Exercise directions -> Write the data out again, exactly as given.

Data lines ->
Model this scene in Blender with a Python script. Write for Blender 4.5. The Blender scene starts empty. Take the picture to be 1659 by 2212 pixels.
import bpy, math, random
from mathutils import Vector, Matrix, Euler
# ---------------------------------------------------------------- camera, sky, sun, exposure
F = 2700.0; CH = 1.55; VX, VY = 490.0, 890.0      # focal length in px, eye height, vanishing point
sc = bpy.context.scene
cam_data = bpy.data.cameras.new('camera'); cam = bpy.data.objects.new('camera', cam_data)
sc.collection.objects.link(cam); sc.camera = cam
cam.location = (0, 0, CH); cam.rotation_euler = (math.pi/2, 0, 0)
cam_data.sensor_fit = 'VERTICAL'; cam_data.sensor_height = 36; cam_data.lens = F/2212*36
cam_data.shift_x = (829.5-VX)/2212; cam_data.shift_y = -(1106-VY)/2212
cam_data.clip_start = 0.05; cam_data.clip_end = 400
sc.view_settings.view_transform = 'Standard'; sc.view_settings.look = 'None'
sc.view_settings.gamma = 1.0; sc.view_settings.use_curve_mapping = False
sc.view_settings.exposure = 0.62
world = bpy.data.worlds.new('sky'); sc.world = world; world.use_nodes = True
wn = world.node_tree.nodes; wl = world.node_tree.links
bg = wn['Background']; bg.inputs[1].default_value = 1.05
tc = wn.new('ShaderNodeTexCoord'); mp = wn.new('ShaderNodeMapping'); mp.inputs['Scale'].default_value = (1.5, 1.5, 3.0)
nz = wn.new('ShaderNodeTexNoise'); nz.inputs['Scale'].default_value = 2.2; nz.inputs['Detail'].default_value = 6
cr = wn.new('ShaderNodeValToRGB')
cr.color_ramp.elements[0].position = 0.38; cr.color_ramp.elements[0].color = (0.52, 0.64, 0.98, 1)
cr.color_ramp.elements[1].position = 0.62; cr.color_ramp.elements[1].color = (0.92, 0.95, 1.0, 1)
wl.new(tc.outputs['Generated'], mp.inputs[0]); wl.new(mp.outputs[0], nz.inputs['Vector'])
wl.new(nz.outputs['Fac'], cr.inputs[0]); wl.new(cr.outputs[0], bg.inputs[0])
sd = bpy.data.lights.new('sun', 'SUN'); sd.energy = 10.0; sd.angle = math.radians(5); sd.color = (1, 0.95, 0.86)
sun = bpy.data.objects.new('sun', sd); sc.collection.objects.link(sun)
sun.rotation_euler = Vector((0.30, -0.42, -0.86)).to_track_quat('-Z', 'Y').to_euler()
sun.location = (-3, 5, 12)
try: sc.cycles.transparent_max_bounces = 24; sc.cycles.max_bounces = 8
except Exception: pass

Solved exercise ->
Model this scene in Blender with a Python script. Write for Blender 4.5. The Blender scene starts empty. Take the picture to be 1659 by 2212 pixels.
import bpy, math, random
from mathutils import Vector, Matrix, Euler
# ---------------------------------------------------------------- camera, sky, sun, exposure
F = 2700.0; CH = 1.55; VX, VY = 490.0, 890.0      # focal length in px, eye height, vanishing point
sc = bpy.context.scene
cam_data = bpy.data.cameras.new('camera'); cam = bpy.data.objects.new('camera', cam_data)
sc.collection.objects.link(cam); sc.camera = cam
cam.location = (0, 0, CH); cam.rotation_euler = (math.pi/2, 0, 0)
cam_data.sensor_fit = 'VERTICAL'; cam_data.sensor_height = 36; cam_data.lens = F/2212*36
cam_data.shift_x = (829.5-VX)/2212; cam_data.shift_y = -(1106-VY)/2212
cam_data.clip_start = 0.05; cam_data.clip_end = 400
sc.view_settings.view_transform = 'Standard'; sc.view_settings.look = 'None'
sc.view_settings.gamma = 1.0; sc.view_settings.use_curve_mapping = False
sc.view_settings.exposure = 0.62
world = bpy.data.worlds.new('sky'); sc.world = world; world.use_nodes = True
wn = world.node_tree.nodes; wl = world.node_tree.links
bg = wn['Background']; bg.inputs[1].default_value = 1.05
tc = wn.new('ShaderNodeTexCoord'); mp = wn.new('ShaderNodeMapping'); mp.inputs['Scale'].default_value = (1.5, 1.5, 3.0)
nz = wn.new('ShaderNodeTexNoise'); nz.inputs['Scale'].default_value = 2.2; nz.inputs['Detail'].default_value = 6
cr = wn.new('ShaderNodeValToRGB')
cr.color_ramp.elements[0].position = 0.38; cr.color_ramp.elements[0].color = (0.52, 0.64, 0.98, 1)
cr.color_ramp.elements[1].position = 0.62; cr.color_ramp.elements[1].color = (0.92, 0.95, 1.0, 1)
wl.new(tc.outputs['Generated'], mp.inputs[0]); wl.new(mp.outputs[0], nz.inputs['Vector'])
wl.new(nz.outputs['Fac'], cr.inputs[0]); wl.new(cr.outputs[0], bg.inputs[0])
sd = bpy.data.lights.new('sun', 'SUN'); sd.energy = 10.0; sd.angle = math.radians(5); sd.color = (1, 0.95, 0.86)
sun = bpy.data.objects.new('sun', sd); sc.collection.objects.link(sun)
sun.rotation_euler = Vector((0.30, -0.42, -0.86)).to_track_quat('-Z', 'Y').to_euler()
sun.location = (-3, 5, 12)
try: sc.cycles.transparent_max_bounces = 24; sc.cycles.max_bounces = 8
except Exception: pass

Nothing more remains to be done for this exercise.